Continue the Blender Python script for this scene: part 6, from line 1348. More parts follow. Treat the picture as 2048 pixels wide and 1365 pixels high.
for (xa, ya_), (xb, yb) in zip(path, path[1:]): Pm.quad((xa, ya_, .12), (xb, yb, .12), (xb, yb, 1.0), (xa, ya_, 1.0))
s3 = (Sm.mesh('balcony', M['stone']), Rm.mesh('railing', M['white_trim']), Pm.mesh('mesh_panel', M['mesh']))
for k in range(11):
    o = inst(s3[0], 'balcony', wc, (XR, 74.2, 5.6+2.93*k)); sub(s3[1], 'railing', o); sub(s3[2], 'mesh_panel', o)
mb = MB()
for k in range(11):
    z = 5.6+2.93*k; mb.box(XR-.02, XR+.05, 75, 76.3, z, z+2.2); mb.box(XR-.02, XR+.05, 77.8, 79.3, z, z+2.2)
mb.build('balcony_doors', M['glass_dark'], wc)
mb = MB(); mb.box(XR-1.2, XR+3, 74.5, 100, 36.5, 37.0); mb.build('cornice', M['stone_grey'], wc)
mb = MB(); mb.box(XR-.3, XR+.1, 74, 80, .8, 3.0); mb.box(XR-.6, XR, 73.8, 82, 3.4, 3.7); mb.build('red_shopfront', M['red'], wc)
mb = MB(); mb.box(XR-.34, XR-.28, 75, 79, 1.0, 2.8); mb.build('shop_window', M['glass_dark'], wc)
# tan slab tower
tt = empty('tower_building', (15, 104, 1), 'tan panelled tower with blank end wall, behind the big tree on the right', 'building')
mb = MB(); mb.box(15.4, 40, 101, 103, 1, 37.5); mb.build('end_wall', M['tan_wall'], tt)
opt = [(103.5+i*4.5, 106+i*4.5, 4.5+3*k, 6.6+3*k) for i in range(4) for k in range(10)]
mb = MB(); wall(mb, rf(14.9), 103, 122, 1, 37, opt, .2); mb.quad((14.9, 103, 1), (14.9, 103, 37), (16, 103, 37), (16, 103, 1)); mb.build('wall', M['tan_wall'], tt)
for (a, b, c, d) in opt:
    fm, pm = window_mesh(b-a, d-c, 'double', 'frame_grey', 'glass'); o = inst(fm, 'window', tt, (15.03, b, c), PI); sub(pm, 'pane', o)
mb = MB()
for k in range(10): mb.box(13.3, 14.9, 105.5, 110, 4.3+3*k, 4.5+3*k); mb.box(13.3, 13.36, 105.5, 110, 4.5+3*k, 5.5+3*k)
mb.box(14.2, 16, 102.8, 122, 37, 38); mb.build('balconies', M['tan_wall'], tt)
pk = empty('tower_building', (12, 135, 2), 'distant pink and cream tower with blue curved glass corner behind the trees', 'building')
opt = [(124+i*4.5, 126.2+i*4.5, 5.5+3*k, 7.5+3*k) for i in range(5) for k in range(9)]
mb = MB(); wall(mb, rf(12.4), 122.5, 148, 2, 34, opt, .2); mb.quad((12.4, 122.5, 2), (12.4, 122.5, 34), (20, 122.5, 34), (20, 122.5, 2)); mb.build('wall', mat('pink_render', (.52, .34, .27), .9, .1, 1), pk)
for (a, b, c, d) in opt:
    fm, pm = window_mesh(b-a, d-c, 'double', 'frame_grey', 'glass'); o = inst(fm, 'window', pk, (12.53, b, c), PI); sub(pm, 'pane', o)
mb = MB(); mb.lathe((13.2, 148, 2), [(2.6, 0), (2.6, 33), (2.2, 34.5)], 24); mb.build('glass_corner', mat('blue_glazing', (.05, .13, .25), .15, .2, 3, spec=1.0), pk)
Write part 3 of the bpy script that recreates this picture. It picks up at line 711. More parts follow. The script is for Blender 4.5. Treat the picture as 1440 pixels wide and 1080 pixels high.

=-=-=-=-=

EXERCISE INSTRUCTIONS:
Repeat all the entries exactly as given.

RESULT OF THIS EXERCISE:
Continue the Blender Python script for this scene: part 6, from line 1348. More parts follow. Treat the picture as 2048 pixels wide and 1365 pixels high.
for (xa, ya_), (xb, yb) in zip(path, path[1:]): Pm.quad((xa, ya_, .12), (xb, yb, .12), (xb, yb, 1.0), (xa, ya_, 1.0))
s3 = (Sm.mesh('balcony', M['stone']), Rm.mesh('railing', M['white_trim']), Pm.mesh('mesh_panel', M['mesh']))
for k in range(11):
    o = inst(s3[0], 'balcony', wc, (XR, 74.2, 5.6+2.93*k)); sub(s3[1], 'railing', o); sub(s3[2], 'mesh_panel', o)
mb = MB()
for k in range(11):
    z = 5.6+2.93*k; mb.box(XR-.02, XR+.05, 75, 76.3, z, z+2.2); mb.box(XR-.02, XR+.05, 77.8, 79.3, z, z+2.2)
mb.build('balcony_doors', M['glass_dark'], wc)
mb = MB(); mb.box(XR-1.2, XR+3, 74.5, 100, 36.5, 37.0); mb.build('cornice', M['stone_grey'], wc)
mb = MB(); mb.box(XR-.3, XR+.1, 74, 80, .8, 3.0); mb.box(XR-.6, XR, 73.8, 82, 3.4, 3.7); mb.build('red_shopfront', M['red'], wc)
mb = MB(); mb.box(XR-.34, XR-.28, 75, 79, 1.0, 2.8); mb.build('shop_window', M['glass_dark'], wc)
# tan slab tower
tt = empty('tower_building', (15, 104, 1), 'tan panelled tower with blank end wall, behind the big tree on the right', 'building')
mb = MB(); mb.box(15.4, 40, 101, 103, 1, 37.5); mb.build('end_wall', M['tan_wall'], tt)
opt = [(103.5+i*4.5, 106+i*4.5, 4.5+3*k, 6.6+3*k) for i in range(4) for k in range(10)]
mb = MB(); wall(mb, rf(14.9), 103, 122, 1, 37, opt, .2); mb.quad((14.9, 103, 1), (14.9, 103, 37), (16, 103, 37), (16, 103, 1)); mb.build('wall', M['tan_wall'], tt)
for (a, b, c, d) in opt:
    fm, pm = window_mesh(b-a, d-c, 'double', 'frame_grey', 'glass'); o = inst(fm, 'window', tt, (15.03, b, c), PI); sub(pm, 'pane', o)
mb = MB()
for k in range(10): mb.box(13.3, 14.9, 105.5, 110, 4.3+3*k, 4.5+3*k); mb.box(13.3, 13.36, 105.5, 110, 4.5+3*k, 5.5+3*k)
mb.box(14.2, 16, 102.8, 122, 37, 38); mb.build('balconies', M['tan_wall'], tt)
pk = empty('tower_building', (12, 135, 2), 'distant pink and cream tower with blue curved glass corner behind the trees', 'building')
opt = [(124+i*4.5, 126.2+i*4.5, 5.5+3*k, 7.5+3*k) for i in range(5) for k in range(9)]
mb = MB(); wall(mb, rf(12.4), 122.5, 148, 2, 34, opt, .2); mb.quad((12.4, 122.5, 2), (12.4, 122.5, 34), (20, 122.5, 34), (20, 122.5, 2)); mb.build('wall', mat('pink_render', (.52, .34, .27), .9, .1, 1), pk)
for (a, b, c, d) in opt:
    fm, pm = window_mesh(b-a, d-c, 'double', 'frame_grey', 'glass'); o = inst(fm, 'window', pk, (12.53, b, c), PI); sub(pm, 'pane', o)
mb = MB(); mb.lathe((13.2, 148, 2), [(2.6, 0), (2.6, 33), (2.2, 34.5)], 24); mb.build('glass_corner', mat('blue_glazing', (.05, .13, .25), .15, .2, 3, spec=1.0), pk)
Write part 3 of the bpy script that recreates this picture. It picks up at line 711. More parts follow. The script is for Blender 4.5. Treat the picture as 1440 pixels wide and 1080 pixels high.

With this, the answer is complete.